Mientras tanto, se vive una situación crítica a tres semanas de las elecciones legislativas y municipales, en el que la agresión de hace una semana ha exacerbado los ánimos de varios sectores en campaña, a la vez que dicho tensionamiento es visto por Bukele como una excusa para intensificar sus ataques a las instituciones y para seguir mintiendo: pretendiendo alterar la realidad de los hechos –como lo hizo el 9F, está dicho- o afirmado que cuenta con otros videos que darían cuenta de agresiones mutuas el domingo antepasado, o gastando millones adicionales en su permanente campaña publicitaria, de la que su imagen es el centro de devoción.

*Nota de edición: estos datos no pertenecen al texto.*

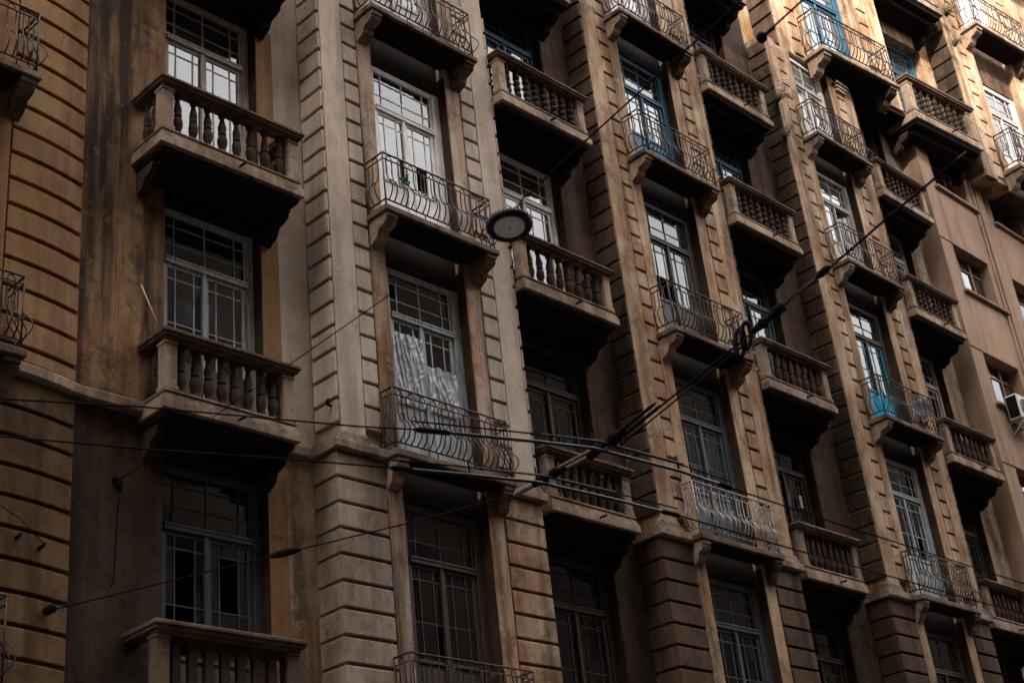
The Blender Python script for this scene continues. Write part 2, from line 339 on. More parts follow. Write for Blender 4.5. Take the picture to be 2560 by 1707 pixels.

Me pregunto a qué horas estudian los futuros oficiales de la Fuerza Armada, tan ocupados los últimos dos años casi, en formar vallas de honor para el Excelentísimo, en quitarse y volverse a poner el uniforme de gala, colocar decenas de banderas, alinear la alfombra roja, en fin, un espectáculo decadente, de república bananera, con un mandatario que persiste en sus errores, a costa de las vidas y la hacienda pública. Un espectáculo errante que parece querer continuar.